The figure doesn't skimp on the articulation. Like most DC Direct figures, he has a balljointed head, swivel/hinge shoulders, swivel biceps, hinged elbows, swivel wrists, a T-crotch, and hinged knees. Like many DC Direct figures, he has swivels in the shins. Like very few DC Direct figures, he has a waist. A waist! There was a time when DCD would have absolutely skipped the waist, even on a figure with a big, obvious place to put a joint (like Man-of-Bats' sash). The range of motion in the neck isn't the greatest, but believe us, it is a balljoint.

We also get an accessory, though it's not one that's appeared in the comics: it's an axe, designed to look slightly like a bat. In other words, it has two little "ears" at the top.
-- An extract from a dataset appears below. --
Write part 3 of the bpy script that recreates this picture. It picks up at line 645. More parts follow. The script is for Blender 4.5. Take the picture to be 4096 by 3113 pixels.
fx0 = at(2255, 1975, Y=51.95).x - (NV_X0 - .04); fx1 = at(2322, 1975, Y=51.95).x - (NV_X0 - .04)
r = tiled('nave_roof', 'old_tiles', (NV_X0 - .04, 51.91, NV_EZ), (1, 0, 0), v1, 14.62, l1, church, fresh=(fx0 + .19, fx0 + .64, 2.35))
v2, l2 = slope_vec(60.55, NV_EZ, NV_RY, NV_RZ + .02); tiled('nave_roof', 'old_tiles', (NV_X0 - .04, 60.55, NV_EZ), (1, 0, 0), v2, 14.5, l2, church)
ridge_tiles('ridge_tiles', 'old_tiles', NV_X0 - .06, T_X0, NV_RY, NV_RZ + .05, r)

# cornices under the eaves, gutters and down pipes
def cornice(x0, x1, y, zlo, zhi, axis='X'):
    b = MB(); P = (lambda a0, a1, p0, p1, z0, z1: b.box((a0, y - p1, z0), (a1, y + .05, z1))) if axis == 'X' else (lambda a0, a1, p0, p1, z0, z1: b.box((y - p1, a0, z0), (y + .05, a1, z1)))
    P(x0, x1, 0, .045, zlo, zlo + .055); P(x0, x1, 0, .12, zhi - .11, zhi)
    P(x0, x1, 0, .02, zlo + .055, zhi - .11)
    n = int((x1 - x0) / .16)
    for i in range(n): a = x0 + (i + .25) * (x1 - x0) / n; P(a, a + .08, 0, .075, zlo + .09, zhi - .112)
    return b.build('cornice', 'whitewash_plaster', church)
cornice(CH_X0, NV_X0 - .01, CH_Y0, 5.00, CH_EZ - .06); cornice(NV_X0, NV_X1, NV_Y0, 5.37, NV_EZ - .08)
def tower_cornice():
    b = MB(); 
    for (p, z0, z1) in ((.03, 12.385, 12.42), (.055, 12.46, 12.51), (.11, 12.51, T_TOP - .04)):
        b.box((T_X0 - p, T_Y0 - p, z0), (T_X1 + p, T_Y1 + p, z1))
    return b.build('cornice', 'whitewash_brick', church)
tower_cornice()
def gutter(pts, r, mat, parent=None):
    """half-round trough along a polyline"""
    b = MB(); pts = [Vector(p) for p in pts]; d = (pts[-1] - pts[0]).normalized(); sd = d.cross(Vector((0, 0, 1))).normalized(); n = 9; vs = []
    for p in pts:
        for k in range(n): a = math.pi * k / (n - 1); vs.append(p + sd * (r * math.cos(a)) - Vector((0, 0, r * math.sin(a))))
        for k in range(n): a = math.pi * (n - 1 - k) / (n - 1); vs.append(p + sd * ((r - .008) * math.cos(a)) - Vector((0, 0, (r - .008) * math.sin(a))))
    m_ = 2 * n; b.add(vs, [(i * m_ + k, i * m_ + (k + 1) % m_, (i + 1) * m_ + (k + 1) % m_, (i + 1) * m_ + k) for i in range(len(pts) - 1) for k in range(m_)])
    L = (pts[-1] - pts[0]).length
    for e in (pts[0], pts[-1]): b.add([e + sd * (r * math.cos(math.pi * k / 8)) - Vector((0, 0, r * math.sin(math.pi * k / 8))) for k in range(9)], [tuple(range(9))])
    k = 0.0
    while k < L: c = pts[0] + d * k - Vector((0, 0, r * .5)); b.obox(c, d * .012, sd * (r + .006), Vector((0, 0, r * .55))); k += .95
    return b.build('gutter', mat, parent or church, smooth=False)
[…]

The blade has a pitted texture, suggesting it's made of stone, and there are intricate patterns on the wooden handle. The peg on the end makes it look like it was designed to plug into something, but there's nothing immediately apparent. The axe is a very nice piece, and suits him well. And of course, there's a black disc base to stand him on, if you want.

We may give Morrison crap for his writing, but the Batmen of Many Nations was a good idea to reinvigorate. We get lots of previously lame characters rescued from the junk heap, we get cool new costume designs, and we can get fun toys that allow DCD to sell "a Batman" without actually having to sell Batman, you know? Though there is a Batman in this series, for whatever reason. Hopefully there will be a Series 2, so we can get Nightrunner and some of the others.